In order for a court to construe a contract as requiring a party to indemnify another party for the indemnitee’s own negligence, the court must find that it was the " 'unmistakable intent of the parties’ ” to remove from the indemnitee all responsibility for its own negligent conduct. (Hogeland v Sibley, Lindsay & Curr Co., supra, at 159; Levine v Shell Oil Co., 28 NY2d 205, 212 [1971]; Kurek v Port Chester Hous. Auth., 18 NY2d 450, 456 [1966].) It suffices that the agreement between the" parties connotes an "intention to indemnify [which] can be clearly implied from the language and purposes of the entire agreement”. (Margolin v New York Life Ins. Co., 32 NY2d 149, 153 [1973].) Absent such an "unmistakable intent,” each defendant remains responsible for its own negligence.

The indemnification language in question, that the tenant is "to save the landlord harmless against all claims for all injuries” is founded upon contractual indemnification. It is simple, clear and direct. The landlord is to be held harmless against all claims for all injuries, resulting from tenant’s negligence in connection with its occupancy of the premises. The jury found that the City was negligent. That the jury also found Arenia to be 20% negligent does not in any way alter or reduce the City’s contractual obligation to hold the landlord harmless against all claims for all injuries resulting from the negligence of either defendant. The issue was dealt with in the case of Weinstock v Jenkins Contr. Co. (131 Misc 2d 369 [1986], affd 134 AD2d 254 [2d Dept 1987]). In that case, Jenkins entered into a construction contract with the City, which contained an indemnification clause that provided that if the City sustained loss, damage, or injury resulting from the negligence of the contractor " 'the Contractor shall indemnify and hold the City harmless from any and all claims and judgments for damages * * * which the City may be subjected *1035to or which it may suffer or incur by reason thereof.’ ” (Supra, at 370.) The jury returned a verdict finding Jenkins 15% negligent, the City 55% negligent and the other defendants and plaintiff 30% negligent. Jenkins contended that, under the General Obligations Law, it was entitled to a setoff for the 55% share of negligence attributed to the City and that the indemnification agreement between Jenkins and the City did not change the results. The Appellate Division, Second Department, held that once Jenkin’s negligence was established, complete indemnity of the City was triggered by the contractual provisions.

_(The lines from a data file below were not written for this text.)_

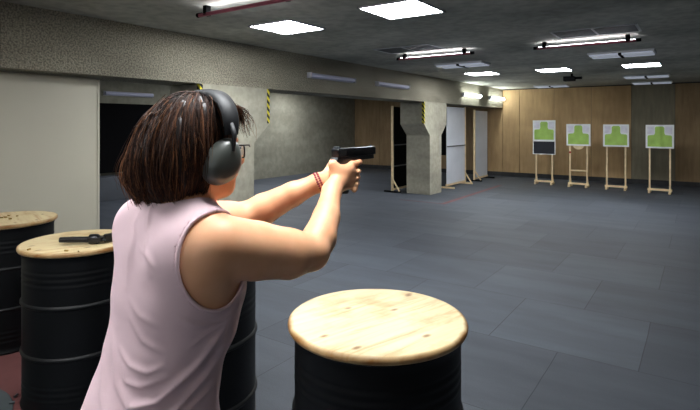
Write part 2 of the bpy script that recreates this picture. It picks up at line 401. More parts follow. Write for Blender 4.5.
def ceiling_panel(x, y, lab):
    t = empty('ceiling_light', (x, y, HC), label=lab, cat='ceiling light', group='square lit panels in the ceiling')
    bm = bmesh.new(); s = .305
    for a in ((-s, s, -s, -s+.018), (-s, s, s-.018, s), (-s, -s+.018, -s, s), (s-.018, s, -s, s)): addbox(bm, a[0], a[1], a[2], a[3], -.014, .0)
    frombm('light_frame', bm, M['fixture'], t)
    box('diffuser', -.288, .288, -.288, .288, -.010, -.001, M['panel_on'], t)
ceiling_panel(-2.30, 4.18, 'biggest glowing square ceiling panel, at the top centre of the photo')
ceiling_panel(-3.77, 4.22, 'glowing square ceiling panel beside the maroon-edged tube lamp and beam')
ceiling_panel(-3.82, 10.45, 'small glowing ceiling panel closest to the beam in the far row')
ceiling_panel(-2.38, 10.55, 'middle glowing ceiling panel of the far row of three')
ceiling_panel(-.87, 10.6, 'glowing ceiling panel of the far row, furthest from the beam')
for x, y in ((-2.3, -2.1), (-7.6, 1.5), (-8.2, 7.2), (-8.6, 9.0), (-9.5, 11.6), (.6, -3.2)):  # unseen panels added for fill, over the alcove and behind the camera
    ceiling_panel(x, y, 'unseen square ceiling panel added as fill light')

def tube_lamp(x, y, L, lab, zt=-.070, sh=(-.096, -.066)):
    t = empty('tube_lamp', (x, y, HC), label=lab, cat='tube lamp', group='tube lamps hung under the ceiling')
    frombm('tube', tube_bm([(-L/2+.06, 0, zt), (L/2-.06, 0, zt)], .012, 12), M['tube_on'], t, True, sharp=50)
    box('reflector_strip', -L/2+.05, L/2-.05, -.036, -.014, sh[0], sh[1], M['maroon'], t, .003)
    for s in (-1, 1):
        box('bracket', s*(L/2-.14)-.025, s*(L/2-.14)+.025, -.036, .02, -.092, 0, M['dark'], t, .006)
        frombm('end_cap', tube_bm([(s*(L/2-.06), 0, zt), (s*(L/2), 0, zt)], .022, 12), M['dark'], t, True, sharp=50)
tube_lamp(-3.22, 3.06, 1.25, 'lit tube lamp with maroon strip, cut by the top edge of photo')
tube_lamp(-3.25, 6.88, 1.25, 'lit tube lamp with maroon strip, the one nearer the concrete beam')
tube_lamp(-1.20, 6.95, 1.25, 'lit tube lamp with maroon strip beside the largest grey vent')
ceiling_panel(*W(-.12, 1.28)[:2], 'square ceiling panel above the front drum, added out of view to light arms and drum')  # unseen panel added for light on arms, hands and drum top
ceiling_panel(*W(-1.75, 1.35)[:2], 'square ceiling panel above and left of the shooter, added out of view to light her')  # unseen panel added to strengthen the light from upper left
tube_lamp(-2.75, .35, 1.25, 'tube lamp above and left of the shooter, added out of view as light from the left')  # unseen tube added to brighten the left edge of shirt and hair
t = empty('ceiling_projector', (-2.25, 11.6, HC), label='small black box on a stem under the far ceiling', cat='projector')
box('stem', -.02, .02, -.02, .02, -.06, 0, M['dark'], t); box('body', -.16, .06, -.09, .09, -.16, -.06, M['dark'], t, .01)
frombm('lens', tube_bm([(.06, 0, -.1), (.2, 0, -.1)], .028, 12), M['dark'], t, True, sharp=50)

def vent(x, y, lab):
    t = empty('ceiling_vent', (x, y, HC), label=lab, cat='vent')
    bm = bmesh.new(); a, b = .45, .26
    for q in ((-a, a, -b, -b+.025), (-a, a, b-.025, b), (-a, -a+.025, -b, b), (a-.025, a, -b, b), (-.012, .012, -b, b)): addbox(bm, q[0], q[1], q[2], q[3], -.010, 0)
    frombm('vent_frame', bm, M['ventframe'], t)
    bm = bmesh.new()
    for k in range(17): 
        yy = -b+.035+k*(2*b-.07)/16; addbox(bm, -a+.025, a-.025, yy-.008, yy+.008, -.008, -.004)
    addbox(bm, -a+.02, a-.02, -b+.02, b-.02, -.003, 0)
    frombm('vent_grille', bm, M['ventgrille'], t)
vent(-3.43, 6.44, 'grey ceiling vent between the concrete beam and the centre panel')
vent(-1.0, 6.45, 'wide grey ceiling vent ahead of the maroon tube lamp, upper right')
def twin(x, y, lab, n=2):
    t = empty('ceiling_lamp', (x, y, HC), label=lab, cat='ceiling lamp', group='dim twin strip lamps on the ceiling')
    box('lamp_tray', -.44, .44, -.24, .24, -.03, 0, M['ventframe'], t, .004)
    for s in (-1, 1):
        box('diffuser', -.42, .42, s*.135-.07, s*.135+.07, -.055, -.03, M['strip_dim'], t, .01)
    box('clip', -.02, .02, -.24, .24, -.062, -.03, M['dark'], t)
twin(-3.48, 8.55, 'dim twin strip lamp near the beam, between vent and small panel')
twin(-.97, 8.6, 'dim twin strip lamp behind the upper right maroon tube lamp')
twin(-.97, 12.95, 'dim twin strip lamp beyond the far right glowing panel')
twin(-1.0, 15.0, 'dim twin strip lamp tight against the plywood wall, right side')
twin(-3.4, 14.8, 'dim twin strip lamp tight against the plywood wall, near the beam end')

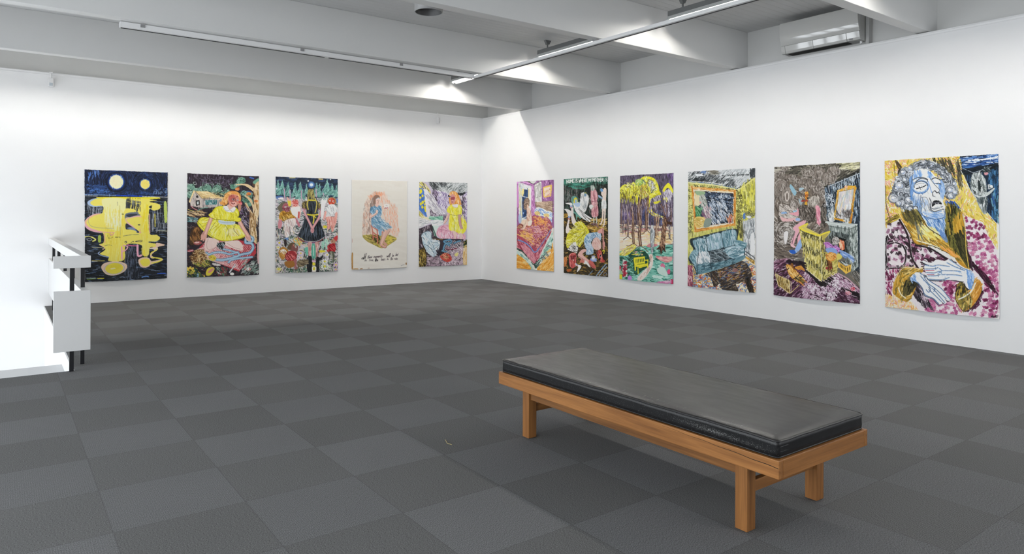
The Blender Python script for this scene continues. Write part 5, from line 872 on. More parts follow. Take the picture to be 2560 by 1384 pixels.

In the within litigation, even though substantial responsibility for plaintiff’s injury was found by the jury on the part of the indemnitee, such finding does not impinge nor otherwise override the contractual obligation to which the parties bound themselves. The City’s obligation as tenant, pursuant to a lease and resolution of the Board of Estimate, "to save the landlord harmless against all claims for all injuries resulting from tenant’s negligence in connection with its occupancy of these premises” requires the City to assume its obligation for payment of 100% of the judgment rendered in favor of the plaintiff Rosemary Taylor.

The court finds that the defendant City of New York has a valid and enforceable contractual obligation to indemnify the building owner, Arenia and Ernestine Institute, Inc., et al., and to hold them harmless from any and all liability for all and for any part of the judgment rendered in favor of plaintiff, Rosemary Taylor.

The motion of the defendant, Arenia and Ernestine Institute, Inc. for indemnification from the City of New York is granted.